Having been schooled in Virginia all my life, I have not been subject to the new education phenomenon: the Common Core. This program claims to prepare students for success in college and their careers, developing “critical-thinking, problem-solving, and analytical skills” and offering ways for students to be assessed throughout the year to make sure that they are where they should be. The Common Core standards are “aligned with college and career expectations.” Standardized tests are not the only problem; students are being pushed down academically successful paths. But the big question is, what determines success?
“Preparing America’s students for success.” These giant orange words take up the upper half of the Common Core’s homepage. But again, what is success? Success for me is very likely not the same thing as success is for you. A student could decide in elementary school that her passion is garbage collecting and she could carry that passion on through middle and high school and graduate and immediately apply for a job with the local garbage collecting agency. And to her, she has achieved her life goal, she has succeeded. But these days, it is shameful if students decide not to go to college, if they “settle” for a low-paying job. Our education system pushes students so hard in the direction that society thinks they should go that they hardly stop and take the time to consider what the children want and what their passions are.
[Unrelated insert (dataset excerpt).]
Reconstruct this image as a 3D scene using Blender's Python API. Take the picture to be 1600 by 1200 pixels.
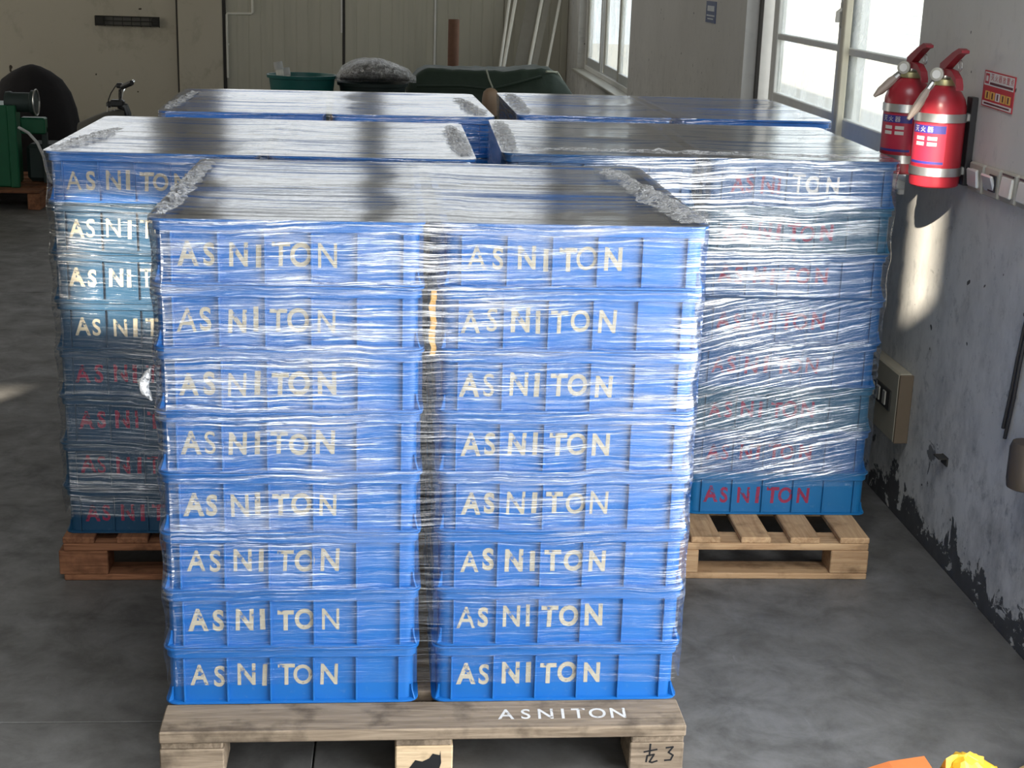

We should not be educating students so that they eventually fit the socially accepted definition of success, but we should be educating them so that they will go through life retaining their natural abilities to have fun, to be creative, to be unique, to have ideas, and to pursue their dreams no matter what they are. To do this, teachers cannot be bound by obligatory standards and end-of-year standardized tests; they need to be free to teach their students in the best manner possible and that manner changes from year to year as the students change.
Things have changed drastically since the 1930s: businesses, expectations of youth, society, and, undeniably, the education system in general. Women are now allowed to go to school, the only universities worth going to are not just the Ivies, and there is a much broader range of educational opportunities available to everyone. Yet the SAT was first used in 1938 and has undergone few changes since its implementation seventy-six years ago. The students of 1938 were drastically different than the students of 2016. Color TV, alkaline batteries, commercial airplanes, MRIs, and most importantly, the Internet have all been invented since 1940. As Abraham Lincoln said in his annual message to Congress in 1862, “The dogmas of the quiet past are inadequate to the stormy present. The occasion is piled high with difficulty, and we must rise with the occasion. As our case is new, so we must think anew, and act anew.”
Good ol’ Abe his the nail on the head because in addition to properly educating our youth, teachers will need to be properly educated as well; you can’t teach what you don’t know. It may be too late now to revolutionize education in pre-secondary level institutions with the current teachers because of how long many of them have been in the system and how molded they are by it, but it’s not too late to start at the collegiate level. College professors are not bound by the same rules and standards that govern high school, middle school, and elementary school teachers; they are much freer to radically change their classrooms to enhance creativity and self-expression in future teachers so that they can pass on that learning to future students.
“Education is not the filling of a pail, but the lighting of a fire.”-William Butler Yeats. What is in your pail? Your stellar SAT scores? Your Harvard acceptance letter? Your extensive list of honors and awards? Those things are all well and good, but is your bucket filled with fire, a burning passion and a thirst for knowledge and life? You should leave school impassioned and bursting with a desire to exist and show the world what you can do, you should have your talents and ideas fueled throughout your education and built upon so that you can become an intelligent, passionate, creative member of society who is willing and able to be a nonconformist and a dreamer and a thinker. As toy impresario, wonder aficionado, and avid shoe wearer Mr. Edward Magorium informed us, “Your life is an occasion. Rise to it.”